## Goal of the exercise:
Return only the lines from the top of the data down to the one that holds "COL = SC.collection", both included, without any pictures.

## Supplied data:
....................
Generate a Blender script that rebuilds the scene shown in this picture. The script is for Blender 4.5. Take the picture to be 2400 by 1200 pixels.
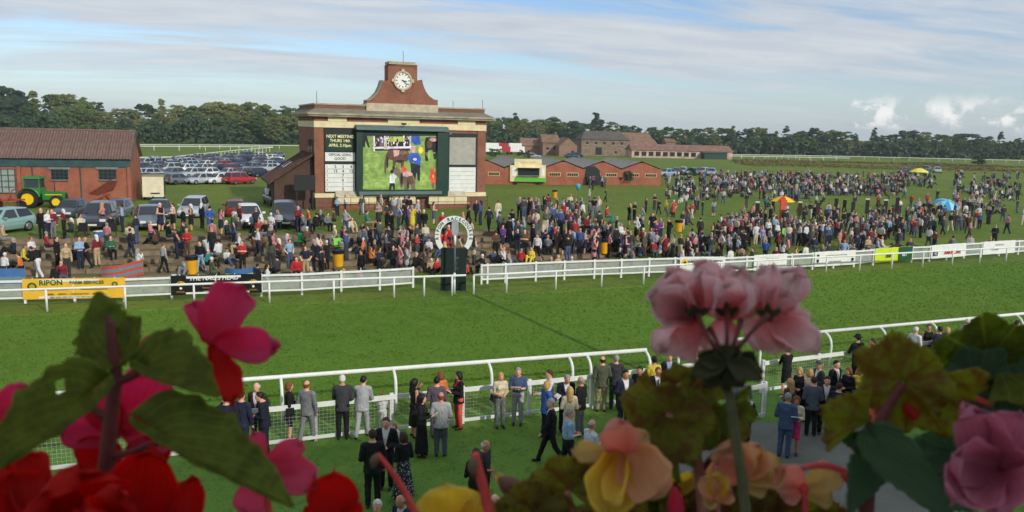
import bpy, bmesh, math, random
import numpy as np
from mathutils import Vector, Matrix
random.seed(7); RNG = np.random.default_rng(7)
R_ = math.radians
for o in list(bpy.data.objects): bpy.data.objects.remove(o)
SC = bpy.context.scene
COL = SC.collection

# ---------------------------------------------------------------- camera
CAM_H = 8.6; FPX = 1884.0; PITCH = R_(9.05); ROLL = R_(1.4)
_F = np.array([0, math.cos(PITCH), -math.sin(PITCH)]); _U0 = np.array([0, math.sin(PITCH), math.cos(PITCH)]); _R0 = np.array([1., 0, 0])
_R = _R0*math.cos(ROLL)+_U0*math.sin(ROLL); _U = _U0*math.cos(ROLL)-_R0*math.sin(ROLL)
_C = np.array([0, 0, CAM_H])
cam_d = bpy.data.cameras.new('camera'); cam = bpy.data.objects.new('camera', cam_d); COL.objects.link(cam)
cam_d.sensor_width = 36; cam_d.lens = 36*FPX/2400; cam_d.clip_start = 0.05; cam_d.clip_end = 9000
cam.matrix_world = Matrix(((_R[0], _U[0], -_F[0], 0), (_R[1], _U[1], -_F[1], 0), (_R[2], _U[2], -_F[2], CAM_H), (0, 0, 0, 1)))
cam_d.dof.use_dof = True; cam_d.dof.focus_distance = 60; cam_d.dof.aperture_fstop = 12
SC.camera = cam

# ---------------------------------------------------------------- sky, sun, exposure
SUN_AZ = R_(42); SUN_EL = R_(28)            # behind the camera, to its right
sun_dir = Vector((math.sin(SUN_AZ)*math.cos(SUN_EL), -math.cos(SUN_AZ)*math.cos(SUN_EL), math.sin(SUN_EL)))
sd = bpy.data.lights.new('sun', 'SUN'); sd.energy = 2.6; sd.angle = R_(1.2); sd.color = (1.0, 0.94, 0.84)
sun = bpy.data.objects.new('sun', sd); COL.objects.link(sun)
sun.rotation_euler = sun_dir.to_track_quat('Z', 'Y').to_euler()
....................
## Task answer:
Generate a Blender script that rebuilds the scene shown in this picture. The script is for Blender 4.5. Take the picture to be 2400 by 1200 pixels.
import bpy, bmesh, math, random
import numpy as np
from mathutils import Vector, Matrix
random.seed(7); RNG = np.random.default_rng(7)
R_ = math.radians
for o in list(bpy.data.objects): bpy.data.objects.remove(o)
SC = bpy.context.scene
COL = SC.collection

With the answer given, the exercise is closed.